8. A Senator John Kerry aide (Lindsay Ross) called to inquire about a trip package to Hawaii.
After going over all the cost info, she asked, ''Would it be cheaper to fly to California
and then take the train to Hawaii?''
9. I just got off the phone with a freshman Congressman, Bobby Bright from Ala who asked,
''How do I know which plane to get on?''
I asked him what exactly he meant, to which he replied, ''I was told my flight number is 823,
but none of these planes have that number on them.''
10. Senator Dianne Feinstein called and said, ''I need to fly to Pepsi-Cola, Florida.
Do I have to get on one of those little computer planes?''
I asked if she meant fly to Pensacola, FL on a commuter plane.
She said, ''Yeah, whatever, smarty!''
11. Mary Landrieu, La. Senator called and had a question about the documents she needed in order to fly to China. After a lengthy discussion about passports, I reminded her that she needed a visa. 'Oh, no I don't. I've been to China many times and never had to have one of those.''
I double checked and sure enough, her stay required a visa. When I told her this she said,
''Look, I've been to China four times and every time they have accepted my American Express!''
12. A New Jersey Congressman (John Adler) called to make reservations, ''I want to go from
Chicago to Rhino, New York.''
I was at a loss for words. Finally, I said, ''Are you sure that's the name of the town?''
'Yes, what flights do you have?'' replied the man.
After some searching, I came back with, ''I'm sorry, sir, I've looked up every airport code in the country and can't find a rhino anywhere."
''The man retorted, ''Oh, don't be silly!

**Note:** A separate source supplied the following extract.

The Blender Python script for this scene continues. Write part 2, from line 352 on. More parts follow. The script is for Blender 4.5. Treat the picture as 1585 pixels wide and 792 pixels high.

Everyone knows where it is. Check your map!''
So I scoured a map of the state of New York and finally offered, ''You don't mean Buffalo, do you?''
The reply? ''Whatever! I knew it was a big animal.''
Now you know why the Government is in the shape that it's in!
Could anyone be this DUMB?
YES, THEY WALK AMONG US, ARE IN POLITICS,
AND THEY CONTINUE TO BREED..
I don't write it, I just offer it for your consideration.
Like manure, you just gotta spread it around.